## STORED DATA
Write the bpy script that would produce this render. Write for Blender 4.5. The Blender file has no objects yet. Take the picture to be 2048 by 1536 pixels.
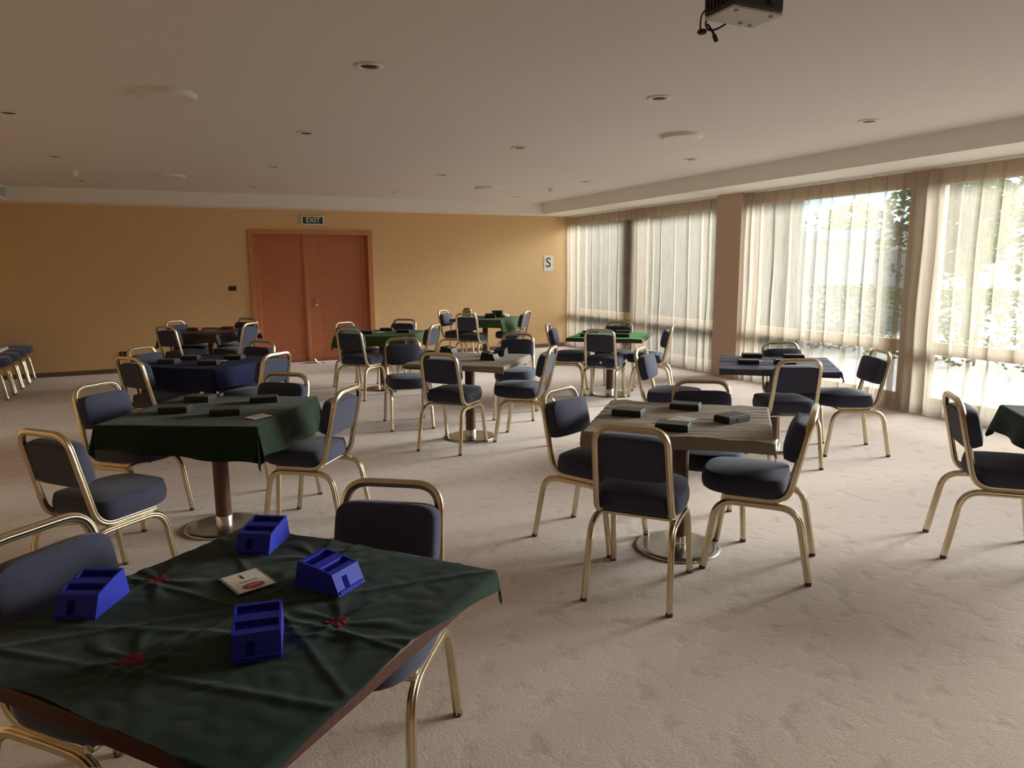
import bpy, math, random
from mathutils import Vector, Matrix, noise
PI = math.pi
C = bpy.context.scene.collection
R = math.radians
random.seed(7)

# ------------------------------------------------------------------ materials
def mat(name, col, rough=.6, metal=0., var=0., vscale=8., bump=0., bscale=60., bdist=.002, spec=.5, sheen=0., stretch=None):
    m = bpy.data.materials.new(name); m.use_nodes = True
    nt = m.node_tree; N = nt.nodes; L = nt.links
    b = N['Principled BSDF']
    b.inputs['Base Color'].default_value = (*col, 1)
    b.inputs['Roughness'].default_value = rough
    b.inputs['Metallic'].default_value = metal
    b.inputs['Specular IOR Level'].default_value = spec
    if sheen:
        b.inputs['Sheen Weight'].default_value = sheen
        b.inputs['Sheen Roughness'].default_value = .5
    if var or bump:
        tc = N.new('ShaderNodeTexCoord'); mp = N.new('ShaderNodeMapping')
        L.new(tc.outputs['Object'], mp.inputs['Vector'])
        if stretch: mp.inputs['Scale'].default_value = stretch
    if var:
        n = N.new('ShaderNodeTexNoise'); n.inputs['Scale'].default_value = vscale; n.inputs['Detail'].default_value = 5
        L.new(mp.outputs['Vector'], n.inputs['Vector'])
        r = N.new('ShaderNodeValToRGB')
        r.color_ramp.elements[0].position = .3; r.color_ramp.elements[1].position = .7
        r.color_ramp.elements[0].color = (*[c*(1-var) for c in col], 1)
        r.color_ramp.elements[1].color = (*[min(1, c*(1+var)) for c in col], 1)
        L.new(n.outputs['Fac'], r.inputs['Fac']); L.new(r.outputs['Color'], b.inputs['Base Color'])
    if bump:
        n2 = N.new('ShaderNodeTexNoise'); n2.inputs['Scale'].default_value = bscale; n2.inputs['Detail'].default_value = 4
        L.new(mp.outputs['Vector'], n2.inputs['Vector'])
        bp = N.new('ShaderNodeBump'); bp.inputs['Strength'].default_value = bump; bp.inputs['Distance'].default_value = bdist
        L.new(n2.outputs['Fac'], bp.inputs['Height']); L.new(bp.outputs['Normal'], b.inputs['Normal'])
    return m

def carpet_mat():
    m = bpy.data.materials.new('carpet'); m.use_nodes = True
    nt = m.node_tree; N = nt.nodes; L = nt.links; b = N['Principled BSDF']
    b.inputs['Roughness'].default_value = .95; b.inputs['Specular IOR Level'].default_value = .1
    b.inputs['Sheen Weight'].default_value = .15
    tc = N.new('ShaderNodeTexCoord')
    def nz(s, d, dist=0.):
        n = N.new('ShaderNodeTexNoise'); n.inputs['Scale'].default_value = s; n.inputs['Detail'].default_value = d
        n.inputs['Distortion'].default_value = dist
        L.new(tc.outputs['Object'], n.inputs['Vector']); return n
    big, fine, scuff = nz(1.3, 3), nz(95, 3), nz(8.5, 4, .15)
    r = N.new('ShaderNodeValToRGB')
    r.color_ramp.elements[0].position = .3; r.color_ramp.elements[1].position = .75
    r.color_ramp.elements[0].color = (.555, .458, .405, 1); r.color_ramp.elements[1].color = (.655, .55, .49, 1)
    L.new(fine.outputs['Fac'], r.inputs['Fac'])
    mx = N.new('ShaderNodeMix'); mx.data_type = 'RGBA'; mx.blend_type = 'MULTIPLY'; mx.inputs[0].default_value = .9
    r2 = N.new('ShaderNodeValToRGB'); r2.color_ramp.elements[0].position = .33; r2.color_ramp.elements[1].position = .43
    r2.color_ramp.elements[0].color = (.85, .84, .83, 1); r2.color_ramp.elements[1].color = (1, 1, 1, 1)
    L.new(scuff.outputs['Fac'], r2.inputs['Fac'])
    L.new(r.outputs['Color'], mx.inputs[6]); L.new(r2.outputs['Color'], mx.inputs[7])
    L.new(mx.outputs[2], b.inputs['Base Color'])
    r3 = N.new('ShaderNodeValToRGB'); r3.color_ramp.elements[0].position = .30; r3.color_ramp.elements[1].position = .50
    L.new(scuff.outputs['Fac'], r3.inputs['Fac'])
    b1 = N.new('ShaderNodeBump'); b1.inputs['Strength'].default_value = .13; b1.inputs['Distance'].default_value = .010
    L.new(r3.outputs['Color'], b1.inputs['Height'])
    b2 = N.new('ShaderNodeBump'); b2.inputs['Strength'].default_value = .3; b2.inputs['Distance'].default_value = .004
    L.new(fine.outputs['Fac'], b2.inputs['Height']); L.new(b1.outputs['Normal'], b2.inputs['Normal'])
    L.new(b2.outputs['Normal'], b.inputs['Normal'])
    return m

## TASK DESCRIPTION
Return the full material word for word. Do not include the pictures.

## SOLUTION
Write the bpy script that would produce this render. Write for Blender 4.5. The Blender file has no objects yet. Take the picture to be 2048 by 1536 pixels.
import bpy, math, random
from mathutils import Vector, Matrix, noise
PI = math.pi
C = bpy.context.scene.collection
R = math.radians
random.seed(7)

# ------------------------------------------------------------------ materials
def mat(name, col, rough=.6, metal=0., var=0., vscale=8., bump=0., bscale=60., bdist=.002, spec=.5, sheen=0., stretch=None):
    m = bpy.data.materials.new(name); m.use_nodes = True
    nt = m.node_tree; N = nt.nodes; L = nt.links
    b = N['Principled BSDF']
    b.inputs['Base Color'].default_value = (*col, 1)
    b.inputs['Roughness'].default_value = rough
    b.inputs['Metallic'].default_value = metal
    b.inputs['Specular IOR Level'].default_value = spec
    if sheen:
        b.inputs['Sheen Weight'].default_value = sheen
        b.inputs['Sheen Roughness'].default_value = .5
    if var or bump:
        tc = N.new('ShaderNodeTexCoord'); mp = N.new('ShaderNodeMapping')
        L.new(tc.outputs['Object'], mp.inputs['Vector'])
        if stretch: mp.inputs['Scale'].default_value = stretch
    if var:
        n = N.new('ShaderNodeTexNoise'); n.inputs['Scale'].default_value = vscale; n.inputs['Detail'].default_value = 5
        L.new(mp.outputs['Vector'], n.inputs['Vector'])
        r = N.new('ShaderNodeValToRGB')
        r.color_ramp.elements[0].position = .3; r.color_ramp.elements[1].position = .7
        r.color_ramp.elements[0].color = (*[c*(1-var) for c in col], 1)
        r.color_ramp.elements[1].color = (*[min(1, c*(1+var)) for c in col], 1)
        L.new(n.outputs['Fac'], r.inputs['Fac']); L.new(r.outputs['Color'], b.inputs['Base Color'])
    if bump:
        n2 = N.new('ShaderNodeTexNoise'); n2.inputs['Scale'].default_value = bscale; n2.inputs['Detail'].default_value = 4
        L.new(mp.outputs['Vector'], n2.inputs['Vector'])
        bp = N.new('ShaderNodeBump'); bp.inputs['Strength'].default_value = bump; bp.inputs['Distance'].default_value = bdist
        L.new(n2.outputs['Fac'], bp.inputs['Height']); L.new(bp.outputs['Normal'], b.inputs['Normal'])
    return m

def carpet_mat():
    m = bpy.data.materials.new('carpet'); m.use_nodes = True
    nt = m.node_tree; N = nt.nodes; L = nt.links; b = N['Principled BSDF']
    b.inputs['Roughness'].default_value = .95; b.inputs['Specular IOR Level'].default_value = .1
    b.inputs['Sheen Weight'].default_value = .15
    tc = N.new('ShaderNodeTexCoord')
    def nz(s, d, dist=0.):
        n = N.new('ShaderNodeTexNoise'); n.inputs['Scale'].default_value = s; n.inputs['Detail'].default_value = d
        n.inputs['Distortion'].default_value = dist
        L.new(tc.outputs['Object'], n.inputs['Vector']); return n
    big, fine, scuff = nz(1.3, 3), nz(95, 3), nz(8.5, 4, .15)
    r = N.new('ShaderNodeValToRGB')
    r.color_ramp.elements[0].position = .3; r.color_ramp.elements[1].position = .75
    r.color_ramp.elements[0].color = (.555, .458, .405, 1); r.color_ramp.elements[1].color = (.655, .55, .49, 1)
    L.new(fine.outputs['Fac'], r.inputs['Fac'])
    mx = N.new('ShaderNodeMix'); mx.data_type = 'RGBA'; mx.blend_type = 'MULTIPLY'; mx.inputs[0].default_value = .9
    r2 = N.new('ShaderNodeValToRGB'); r2.color_ramp.elements[0].position = .33; r2.color_ramp.elements[1].position = .43
    r2.color_ramp.elements[0].color = (.85, .84, .83, 1); r2.color_ramp.elements[1].color = (1, 1, 1, 1)
    L.new(scuff.outputs['Fac'], r2.inputs['Fac'])
    L.new(r.outputs['Color'], mx.inputs[6]); L.new(r2.outputs['Color'], mx.inputs[7])
    L.new(mx.outputs[2], b.inputs['Base Color'])
    r3 = N.new('ShaderNodeValToRGB'); r3.color_ramp.elements[0].position = .30; r3.color_ramp.elements[1].position = .50
    L.new(scuff.outputs['Fac'], r3.inputs['Fac'])
    b1 = N.new('ShaderNodeBump'); b1.inputs['Strength'].default_value = .13; b1.inputs['Distance'].default_value = .010
    L.new(r3.outputs['Color'], b1.inputs['Height'])
    b2 = N.new('ShaderNodeBump'); b2.inputs['Strength'].default_value = .3; b2.inputs['Distance'].default_value = .004
    L.new(fine.outputs['Fac'], b2.inputs['Height']); L.new(b1.outputs['Normal'], b2.inputs['Normal'])
    L.new(b2.outputs['Normal'], b.inputs['Normal'])
    return m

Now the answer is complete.